On the other hand, in terms of the FX, we have been able to go up. I think it overall gone up. The FX market, as long as it comes stable, I think basically as people are holding back and it will recover, and then it will increase. In the Q2 , in terms of stable income, in terms of the income, I think it will steadily grow going into the Q2 .
Understood. A follow-up. I want to ask, in the Q1, in terms of hedge position, we're lagging and we're able to catch up. The equity, I think you have not been able to tap into that equity. If you look at the July market, if it has recovered, and then even if you don't do anything, you'll be able to come back to your original level. Do you think that July onwards will be difficult? From July onwards recovery, how is the outlook? How should we understand about this?
Thank you. As you know, in July onwards, volatility has calmed down. In terms of the performance, when we were struggling, in terms of the reasons, we have been able to understand the reason. We will adjust the risk volume in those areas, and we have taken countermeasures. In terms of liquidity, it has come back.
How much we can push back in terms of progression, but in terms of the trend, I think we will be able to go back to the recovering trend.
Understood. Thank you very much.
Mr. Sasaki, thank you so much for your question. Let me repeat. We are receiving questions. Please press asterisk one on your keypad. Receiving questions from the audience. Next questions are from Nomura Securities, Sakamaki-san. Sakamaki-san, please.
Hi, my name is Sakamaki from Nomura Securities. I have one question. GIB, you talked about the pipeline of M&A earlier, but, other than that, equity underwriting, debt underwriting, what is your outlook and the pipeline, progress, for the equity and the debt underwriting business?
Thank you so much for your question. First, ECM. As you know, if you reviewed the results in Q1, it was difficult for large IPOs, so the total funding amount was JPY 2 billion-JPY 3 billion. Mostly companies who did IPO were companies who were profitable. The number of IPOs declined quite significantly.

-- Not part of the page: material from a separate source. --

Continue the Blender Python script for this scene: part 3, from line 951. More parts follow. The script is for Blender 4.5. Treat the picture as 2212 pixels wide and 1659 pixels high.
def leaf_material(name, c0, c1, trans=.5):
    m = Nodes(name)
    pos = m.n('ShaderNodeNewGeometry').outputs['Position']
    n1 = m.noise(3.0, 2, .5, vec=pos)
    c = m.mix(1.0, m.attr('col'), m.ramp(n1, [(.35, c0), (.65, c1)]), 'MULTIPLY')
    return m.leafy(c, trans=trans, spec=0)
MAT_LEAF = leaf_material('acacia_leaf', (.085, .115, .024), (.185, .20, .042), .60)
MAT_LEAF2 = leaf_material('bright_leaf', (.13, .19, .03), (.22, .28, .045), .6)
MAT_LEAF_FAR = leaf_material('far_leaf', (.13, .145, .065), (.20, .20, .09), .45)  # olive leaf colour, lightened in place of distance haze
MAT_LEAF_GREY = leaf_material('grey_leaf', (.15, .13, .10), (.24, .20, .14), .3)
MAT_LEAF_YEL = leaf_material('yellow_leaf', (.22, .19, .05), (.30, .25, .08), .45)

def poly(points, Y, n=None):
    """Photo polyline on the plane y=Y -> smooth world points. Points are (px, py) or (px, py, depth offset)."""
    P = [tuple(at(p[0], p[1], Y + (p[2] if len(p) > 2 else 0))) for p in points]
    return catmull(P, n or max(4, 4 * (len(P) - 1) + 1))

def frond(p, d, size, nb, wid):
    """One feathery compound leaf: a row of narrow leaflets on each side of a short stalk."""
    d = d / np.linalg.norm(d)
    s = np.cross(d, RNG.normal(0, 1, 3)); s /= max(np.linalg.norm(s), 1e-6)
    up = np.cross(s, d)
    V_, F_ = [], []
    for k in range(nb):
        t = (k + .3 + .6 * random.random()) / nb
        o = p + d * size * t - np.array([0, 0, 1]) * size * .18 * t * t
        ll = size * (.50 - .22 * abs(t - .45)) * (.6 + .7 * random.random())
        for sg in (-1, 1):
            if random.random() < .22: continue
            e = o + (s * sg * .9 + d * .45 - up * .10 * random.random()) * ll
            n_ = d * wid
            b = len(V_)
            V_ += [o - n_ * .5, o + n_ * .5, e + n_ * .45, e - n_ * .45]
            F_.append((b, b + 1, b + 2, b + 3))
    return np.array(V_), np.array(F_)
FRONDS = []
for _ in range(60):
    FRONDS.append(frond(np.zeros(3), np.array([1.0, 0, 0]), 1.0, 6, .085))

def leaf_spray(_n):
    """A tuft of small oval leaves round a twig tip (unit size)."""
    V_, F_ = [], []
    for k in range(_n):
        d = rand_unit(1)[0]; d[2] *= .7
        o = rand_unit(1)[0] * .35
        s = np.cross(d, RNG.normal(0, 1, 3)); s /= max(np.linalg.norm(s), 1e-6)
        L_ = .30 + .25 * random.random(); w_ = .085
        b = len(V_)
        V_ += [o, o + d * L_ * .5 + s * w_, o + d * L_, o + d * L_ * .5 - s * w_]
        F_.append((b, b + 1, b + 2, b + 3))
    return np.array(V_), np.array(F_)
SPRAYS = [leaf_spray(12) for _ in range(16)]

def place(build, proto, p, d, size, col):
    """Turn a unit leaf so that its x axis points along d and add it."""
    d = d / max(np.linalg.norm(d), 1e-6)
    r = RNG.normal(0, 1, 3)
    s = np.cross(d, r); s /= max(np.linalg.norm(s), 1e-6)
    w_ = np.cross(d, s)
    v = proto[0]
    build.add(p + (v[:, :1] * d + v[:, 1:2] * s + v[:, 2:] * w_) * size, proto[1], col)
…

Looking at the pipeline, in particular in the second half the year, we have a good size of the pipeline. As we saw in the second half of Q1, there are multiple numbers of companies and mandates where our companies are increasing the number of shares. In the second half onwards, I think we can make some recovery. The DCM, in Q1, we had a stronger impact from the market volatility from Q4. It turned into a positive issuance amount. Size of the issuance amount in terms of the output level was not so high.
In Japan there's a ripple effect from the rate hikes and rates are increased and, due to the deterioration of the war situation in Russia and Ukraine, there were many cancellations or postponement of funding. There are fundamental needs to the funding and there are funding needs associated with M&As and the size of the mandates is becoming larger. In Q2 onwards, we expect a higher level of transactions mandates. I hope I answered your question.
Understood. Thank you so much.
Sakamaki-san, thank you. Let me repeat. For those who have questions, press the star mark on your telephone and press One. We are asking for questions. It seems that there are no further questions. We would like to end the Q&A session. Thank you very much for bearing with us until the very end.
Going forward, the Daiwa Securities Group, in terms of accelerating the asset management business, and we'll do our best, and I hope for your full support going forward. Thank you very much for your participation.